## [Task to carry out]
Print verbatim the opening line of the material and every subsequent line through the one containing "mb.add(v, f); return".

-- begin Collected data --

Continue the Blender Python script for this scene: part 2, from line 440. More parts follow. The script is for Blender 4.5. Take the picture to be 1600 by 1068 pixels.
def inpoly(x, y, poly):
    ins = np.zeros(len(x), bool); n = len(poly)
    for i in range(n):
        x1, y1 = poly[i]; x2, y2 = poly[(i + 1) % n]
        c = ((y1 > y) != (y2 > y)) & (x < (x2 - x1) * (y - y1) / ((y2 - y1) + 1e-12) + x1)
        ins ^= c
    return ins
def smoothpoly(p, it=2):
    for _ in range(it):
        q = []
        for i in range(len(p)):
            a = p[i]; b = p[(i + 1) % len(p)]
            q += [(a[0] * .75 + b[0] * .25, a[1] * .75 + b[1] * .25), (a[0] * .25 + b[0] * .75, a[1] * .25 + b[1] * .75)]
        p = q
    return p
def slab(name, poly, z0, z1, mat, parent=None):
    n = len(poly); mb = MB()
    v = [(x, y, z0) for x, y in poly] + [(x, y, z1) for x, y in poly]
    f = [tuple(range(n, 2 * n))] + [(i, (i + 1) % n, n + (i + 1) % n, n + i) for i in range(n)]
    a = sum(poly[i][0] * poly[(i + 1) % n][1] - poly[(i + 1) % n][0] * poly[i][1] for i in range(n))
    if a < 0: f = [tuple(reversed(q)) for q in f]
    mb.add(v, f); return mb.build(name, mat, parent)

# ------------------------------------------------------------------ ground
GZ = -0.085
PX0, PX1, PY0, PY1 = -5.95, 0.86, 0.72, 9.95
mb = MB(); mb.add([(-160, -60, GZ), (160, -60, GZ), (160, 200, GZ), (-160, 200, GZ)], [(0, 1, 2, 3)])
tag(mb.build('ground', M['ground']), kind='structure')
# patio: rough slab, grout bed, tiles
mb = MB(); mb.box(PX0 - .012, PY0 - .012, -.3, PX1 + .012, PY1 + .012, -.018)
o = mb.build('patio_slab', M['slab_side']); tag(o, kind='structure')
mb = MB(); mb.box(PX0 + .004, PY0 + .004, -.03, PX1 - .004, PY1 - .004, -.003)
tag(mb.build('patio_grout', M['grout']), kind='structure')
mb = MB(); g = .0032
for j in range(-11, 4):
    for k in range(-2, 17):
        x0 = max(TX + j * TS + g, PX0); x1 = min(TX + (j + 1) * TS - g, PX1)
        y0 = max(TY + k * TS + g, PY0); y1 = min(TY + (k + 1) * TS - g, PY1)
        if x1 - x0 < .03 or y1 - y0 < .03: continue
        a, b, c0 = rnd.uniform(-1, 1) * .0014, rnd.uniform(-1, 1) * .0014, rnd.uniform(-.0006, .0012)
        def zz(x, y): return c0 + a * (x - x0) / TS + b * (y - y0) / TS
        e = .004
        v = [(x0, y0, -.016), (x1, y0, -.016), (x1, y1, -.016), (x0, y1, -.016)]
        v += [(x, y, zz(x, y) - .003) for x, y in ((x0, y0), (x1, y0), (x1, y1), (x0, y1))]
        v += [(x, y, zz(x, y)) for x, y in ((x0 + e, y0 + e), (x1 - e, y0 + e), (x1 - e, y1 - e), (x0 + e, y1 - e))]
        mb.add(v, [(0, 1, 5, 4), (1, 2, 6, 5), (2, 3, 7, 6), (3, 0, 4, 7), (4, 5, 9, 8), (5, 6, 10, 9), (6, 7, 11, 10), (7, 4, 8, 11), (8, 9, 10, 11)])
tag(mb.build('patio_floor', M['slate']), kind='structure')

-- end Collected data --

## [The answer]
Continue the Blender Python script for this scene: part 2, from line 440. More parts follow. The script is for Blender 4.5. Take the picture to be 1600 by 1068 pixels.
def inpoly(x, y, poly):
    ins = np.zeros(len(x), bool); n = len(poly)
    for i in range(n):
        x1, y1 = poly[i]; x2, y2 = poly[(i + 1) % n]
        c = ((y1 > y) != (y2 > y)) & (x < (x2 - x1) * (y - y1) / ((y2 - y1) + 1e-12) + x1)
        ins ^= c
    return ins
def smoothpoly(p, it=2):
    for _ in range(it):
        q = []
        for i in range(len(p)):
            a = p[i]; b = p[(i + 1) % len(p)]
            q += [(a[0] * .75 + b[0] * .25, a[1] * .75 + b[1] * .25), (a[0] * .25 + b[0] * .75, a[1] * .25 + b[1] * .75)]
        p = q
    return p
def slab(name, poly, z0, z1, mat, parent=None):
    n = len(poly); mb = MB()
    v = [(x, y, z0) for x, y in poly] + [(x, y, z1) for x, y in poly]
    f = [tuple(range(n, 2 * n))] + [(i, (i + 1) % n, n + (i + 1) % n, n + i) for i in range(n)]
    a = sum(poly[i][0] * poly[(i + 1) % n][1] - poly[(i + 1) % n][0] * poly[i][1] for i in range(n))
    if a < 0: f = [tuple(reversed(q)) for q in f]
    mb.add(v, f); return mb.build(name, mat, parent)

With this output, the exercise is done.